BFM : Victime palestinienne, accusez-vous !

Daniel Schneidermann - - Obsessions - 91 commentaires

"Comment vivez-vous ce 7 Octobre ?" La première question de Marschall-Truchot est neutre. Ouverte. Prudente. Comme lorsqu'on ne sait pas encore à quelle sauce on va cuisiner le client, quand on n'a pas décidé si c'est un gentil ou un méchant. Le client ? Rami Abou Jamous, journaliste palestinien de Gaza, refugié dans un camp avec sa femme et son fils Walid, deux ans. Pour préserver Walid, il lui fait croire depuis un an que les bombardements sont des feux d'artifice, comme Benigni dans La vie est belle. Apparemment, ça marche bien, comme on le voit dans un reportage que France 2 lui a consacré. Je vous avais parlé de lui ici, quand j'ai découvert ses récits, ses récits de journaliste, de père, de voisin, ses récits qui donnaient enfin une voix humaine aux "victimes palestiniennes".

"Aujourd'hui c'est la commémoration de ce pogrom organisé par le Hamas. Justement ce 7 Octobre  comment vous le vivez, vous ?" Autrement dit, le client a sa chance.
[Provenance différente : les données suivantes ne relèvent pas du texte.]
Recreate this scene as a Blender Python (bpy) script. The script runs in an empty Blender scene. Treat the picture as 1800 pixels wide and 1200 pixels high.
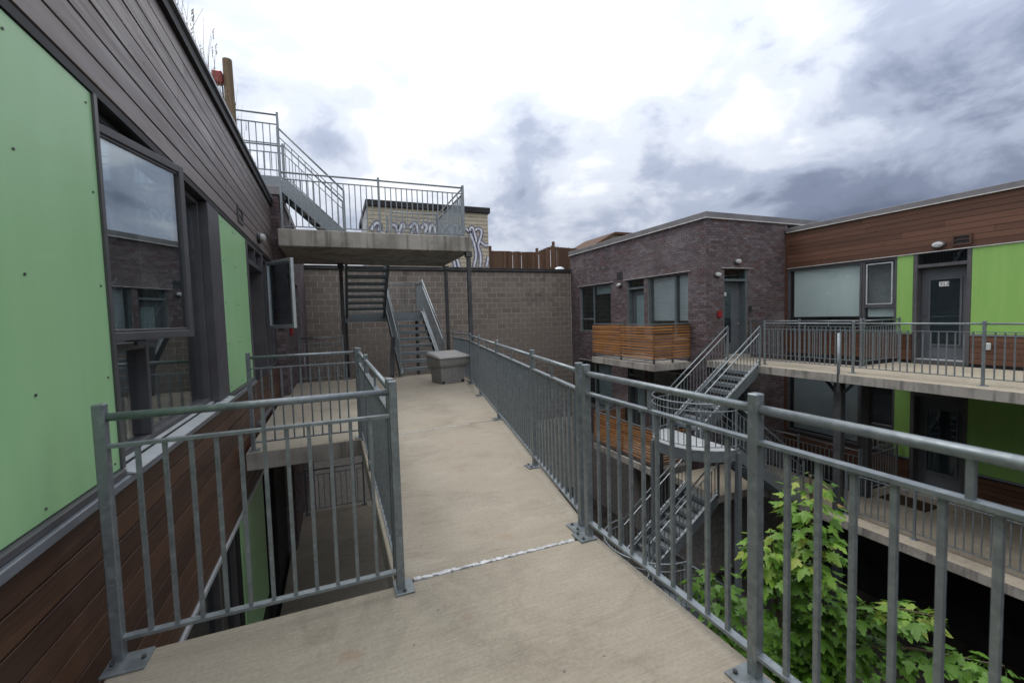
import bpy, bmesh, math, random
from mathutils import Vector, Matrix
random.seed(11)
rad = math.radians
S = bpy.context.scene
COL = S.collection

# ------------------------------------------------------------------ camera
cam = bpy.data.cameras.new('camera')
cam.sensor_width = 36.0
cam.lens = 763.27 / 1800 * 36
cam.clip_start = 0.05
cam.clip_end = 2000
cam.dof.use_dof = True
cam.dof.focus_distance = 8.0
cam.dof.aperture_fstop = 3.2
camo = bpy.data.objects.new('camera', cam)
COL.objects.link(camo)
yaw, pitch, roll = rad(22.2147), rad(3.2026), rad(-1.647)
fw = Vector((math.sin(yaw) * math.cos(pitch), math.cos(yaw) * math.cos(pitch), -math.sin(pitch)))
rt = Vector((math.cos(yaw), -math.sin(yaw), 0))
up = rt.cross(fw)
r2 = rt * math.cos(roll) + up * math.sin(roll)
u2 = -rt * math.sin(roll) + up * math.cos(roll)
Mc = Matrix((r2, u2, -fw)).transposed().to_4x4()
Mc.translation = Vector((0, 0, 1.42))
camo.matrix_world = Mc
S.camera = camo

# ------------------------------------------------------------------ light
S.view_settings.view_transform = 'Standard'
S.view_settings.look = 'None'
S.view_settings.exposure = 0.52
S.view_settings.gamma = 1.0
S.view_settings.use_curve_mapping = False
S.cycles.max_bounces = 8
S.cycles.diffuse_bounces = 4
S.cycles.glossy_bounces = 4
S.cycles.transparent_max_bounces = 12
S.cycles.use_denoising = True
SUN_EL, SUN_AZ = rad(58), rad(-35)          # azimuth from +Y towards +X
sun = bpy.data.lights.new('sun', 'SUN')
sun.energy = 1.0
sun.angle = rad(25)
sun.color = (1.0, 0.97, 0.93)
suno = bpy.data.objects.new('sun', sun)
COL.objects.link(suno)
sd = Vector((math.sin(SUN_AZ) * math.cos(SUN_EL), math.cos(SUN_AZ) * math.cos(SUN_EL), math.sin(SUN_EL)))
suno.rotation_euler = sd.to_track_quat('Z', 'Y').to_euler()

world = bpy.data.worlds.new('World')
S.world = world
world.use_nodes = True
nt = world.node_tree
nt.nodes.clear()


class NT:
    """small node-graph helper"""
    def __init__(self, tree):
        self.t = tree

    def n(self, typ, **kw):
        nd = self.t.nodes.new(typ)
        for k, v in kw.items():
            if k.startswith('i_'):
                key = k[2:]
                key = int(key) if key.isdigit() else key.replace('_', ' ')
                nd.inputs[key].default_value = v
            else:
                setattr(nd, k, v)
        return nd

    def l(self, a, b):
        self.t.links.new(a, b)

    def math(self, op, a, b=None, clamp=False):
        nd = self.t.nodes.new('ShaderNodeMath')
        nd.operation = op
        nd.use_clamp = clamp
        for i, v in enumerate((a, b)):
            if v is None:
                continue
            if isinstance(v, (int, float)):
                nd.inputs[i].default_value = v
            else:
                self.l(v, nd.inputs[i])
        return nd.outputs[0]

    def mix(self, fac, a, b, blend='MIX'):
        nd = self.t.nodes.new('ShaderNodeMix')
        nd.data_type = 'RGBA'
        nd.blend_type = blend
        for i, v in ((0, fac), (6, a), (7, b)):
            if isinstance(v, (int, float)):
                nd.inputs[i].default_value = v
            elif isinstance(v, tuple):
                nd.inputs[i].default_value = v if len(v) == 4 else (*v, 1)
            else:
                self.l(v, nd.inputs[i])
        return nd.outputs[2]

    def ramp(self, fac, stops, interp='EASE'):
        nd = self.t.nodes.new('ShaderNodeValToRGB')
        cr = nd.color_ramp
        cr.interpolation = interp
        while len(cr.elements) < len(stops):
            cr.elements.new(0.5)
        for e, (p, c) in zip(cr.elements, stops):
            e.position = p
            e.color = c if isinstance(c, tuple) and len(c) == 4 else ((*c, 1) if isinstance(c, tuple) else (c, c, c, 1))
        self.l(fac, nd.inputs[0])
        return nd.outputs[0]

    def noise(self, vec, scale, detail=4, rough=0.55, dist=0.0):
        nd = self.t.nodes.new('ShaderNodeTexNoise')
        nd.inputs['Scale'].default_value = scale
        nd.inputs['Detail'].default_value = detail
        nd.inputs['Roughness'].default_value = rough
        nd.inputs['Distortion'].default_value = dist
        if vec is not None:
            self.l(vec, nd.inputs['Vector'])
        return nd.outputs[0]

    def mapping(self, vec, scale=(1, 1, 1), rot=(0, 0, 0), loc=(0, 0, 0)):
        nd = self.t.nodes.new('ShaderNodeMapping')
        nd.inputs['Scale'].default_value = scale
        nd.inputs['Rotation'].default_value = rot
        nd.inputs['Location'].default_value = loc
        self.l(vec, nd.inputs['Vector'])
        return nd.outputs[0]


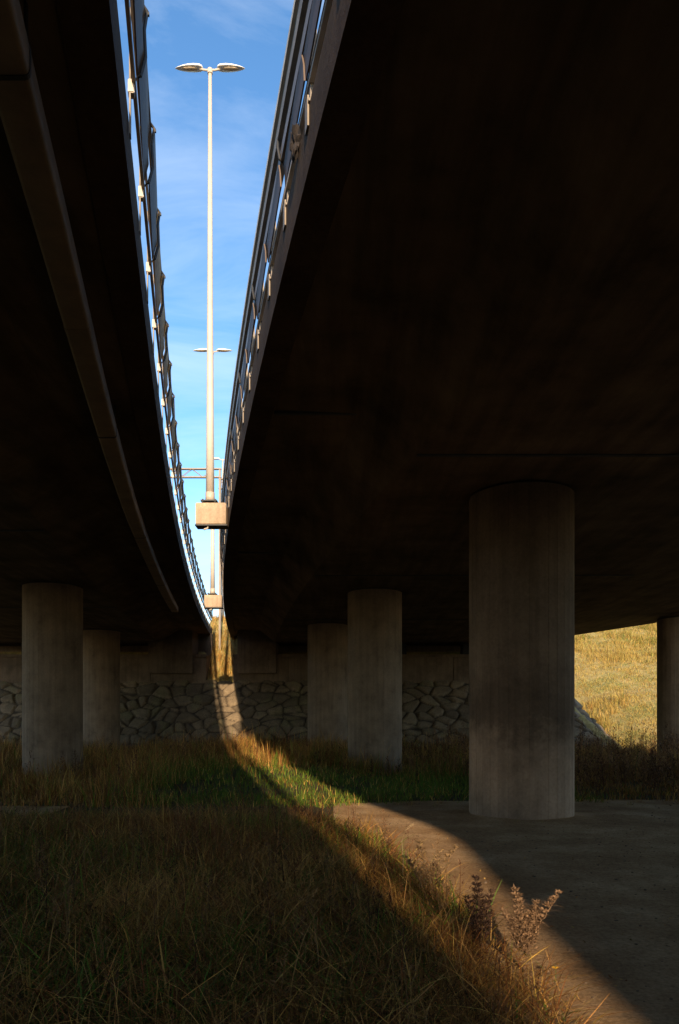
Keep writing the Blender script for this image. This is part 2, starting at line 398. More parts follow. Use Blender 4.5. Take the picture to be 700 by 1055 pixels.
# ------------------------------------------------------------------ path
def path_left(y):            # grass/path border for the trodden area
    return float(np.interp(y, [0, 3.6, 4.3, 5.4, 7.2, 9.4, 10.4, 10.6], [1.0, 1.06, 1.10, .95, .72, .3, -.1, -14]))
def path_far(x): return float(np.interp(x, [-14, -5, -1, 1, 4, 16], [12.3, 12.3, 12.2, 12.9, 13.1, 13.4]))
def on_path(x, y):
    pl = np.interp(y, [0, 3.6, 4.3, 5.4, 7.2, 9.4, 10.4, 10.6], [1.0, 1.06, 1.10, .95, .72, .3, -.1, -14]) + .22*(vnoise(y*2.3, x*0, 5)-.5)
    pf_ = np.interp(x, [-14, -5, -1, 1, 4, 16], [12.0, 12.3, 12.2, 12.9, 13.1, 13.4]) + .5*(vnoise(x*1.1, y*0, 6)-.5)
    return (x > pl) & (y < pf_) & ~((x < -.1) & (x > -4.3))
V = []; F = []; px = list(np.arange(-14, 20, .1)); py = list(np.arange(-4, 14, .1)); idx = {}
PX, PY = np.meshgrid(px, py); PZ_ = terr(PX, PY) + .02*(fbm(PX*2.2, PY*2.2, 41, 4)-.5) + (.02+.09*fbm(PX*3, PY*3, 43, 3))*np.exp(-np.clip(np.hypot(PX-2.84, PY-11.38)-.74, 0, 9)/.13)*.7; inn = (PX > np.interp(np.clip(PY, 0, 10.6), [0, 3.6, 4.3, 5.4, 7.2, 9.4, 10.4, 10.6], [1.0, 1.06, 1.10, .95, .72, .3, -.1, -14]) - .35) & (PY < np.interp(PX, [-14, -5, -1, 1, 4, 16], [12.3, 12.3, 12.2, 12.9, 13.1, 13.4])+.3)
inn &= ~((PX < -.2) & (PY < 10.2)); inn &= ~((PX < -.2) & (PX > -4.6))
for j in range(len(py)):
    for i in range(len(px)): V.append((PX[j,i], PY[j,i], PZ_[j,i]+.008))
n = len(px)
for j in range(len(py)-1):
    for i in range(n-1):
        if inn[j,i] and inn[j+1,i] and inn[j,i+1] and inn[j+1,i+1]: F.append((j*n+i, j*n+i+1, (j+1)*n+i+1, (j+1)*n+i))
m, nt, b = newmat('trodden_dirt'); v = coords(nt)
c1 = ramp(nt, noise(nt, v, 1.1, 9, .65), [(.3, (.27,.155,.075)), (.5, (.42,.26,.135)), (.66, (.55,.37,.21))])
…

Il peut encore se ranger dans le camp des bons. En duplex depuis son camp de réfugiés, son teint blafard éclairé à la lampe tempête contrastant avec le joli teint rose du journaliste en studio, Rabil Abou Jamous répond : "on le vit tous les jours depuis un an". "C'est à dire ?"  C'est à dire, tous les jours la terreur, les bombardements, la vengeance aveugle, la destruction totale, les massacres, encore aujourd'hui un enfant de trois mois tué. Et tous les soirs l'incrédulité d'être encore en vie. Bon. Très bien. "Mais est-ce que vous en voulez au Hamas d'avoir déclenché cette guerre. Est-ce que vous condamnez ce qu'a fait le Hamas le 7 octobre ?"

Voilà. On en tient un. Son statut vient de se préciser. Ce n'est pas la victime qu'interroge BFM. Ce n'est pas un des rares journalistes palestiniens miraculeusement survivant de l'hécatombe (plus de 160 journalistes tués depuis un an). C'est le complice potentiel, même passif, du massacre. Il vient d'intégrer la grande famille des "Est-ce que vous condamnez ?" (l'incendie de la médiathèque, l'occupation du rond-point, les violences dans la dernière manif, les concerts de casseroles, la dernière déclaration antisémite de Mélenchon, les sifflets contre le président de la République, etc). Ces civils gazaouis dont certains, dans l'enthousiasme, ont franchi eux aussi la clôture le 7 octobre dans la foulée des combattants du Hamas, dont certains ont sans doute pillé et massacré, on va pouvoir enfin tenter de cerner jusqu'à quel point ils sont complices collectivement, donc cibles légitimes de l'extermination.

Evidemment, du fond de son camp de réfugiés, l'invité est inaudible, avec son pauvre argumentaire historico-politique disqualifié d'avance, ses rappels de 2014, de 1948. Truchot-Marschall :  "Le conflit israélien effectivement n'a pas démarré le 7 octobre, mais en quoi ça justifie, euh, de massacrer, euh, de viser, euh, des, des Juifs, le 7 octobre ?" Si on n'était pas épuisé depuis un an, il faudrait, aujourd'hui encore, reprendre chaque mot des questions de BFM. "Ce pogrom", plutôt que "cette attaque terroriste". "Viser des Juifs", et non pas "des Israéliens", etc. Recenser inlassablement comment le vocabulaire de la propagande israélienne s'est incrusté inextricable dans le "parler BFM". "Il y a des otages, qui n'ont pas encore été libérés. La guerre pourrait s'arrêter". L'intégralité des questions de l'interrogatoire a été montée ici, bout à bout

Comment Rami Abou Jamous saurait-il que l'enjeu d'un tel exercice ne consiste pas à répondre le plus pertinemment possible à des questions qui ne sont pas des questions, mais à s'emparer du pouvoir dans le dispositif, par n'importe quel moyen, pour le retourner contre ses propriétaires, comme par exemple le même jour Rima Hassan, face aux mêmes Truchot-Marschall.  Les projecteurs éteints, quand tombe le soir, lui restera à simplement reprendre le fil de son récit, ce récit insupportable pour BFM.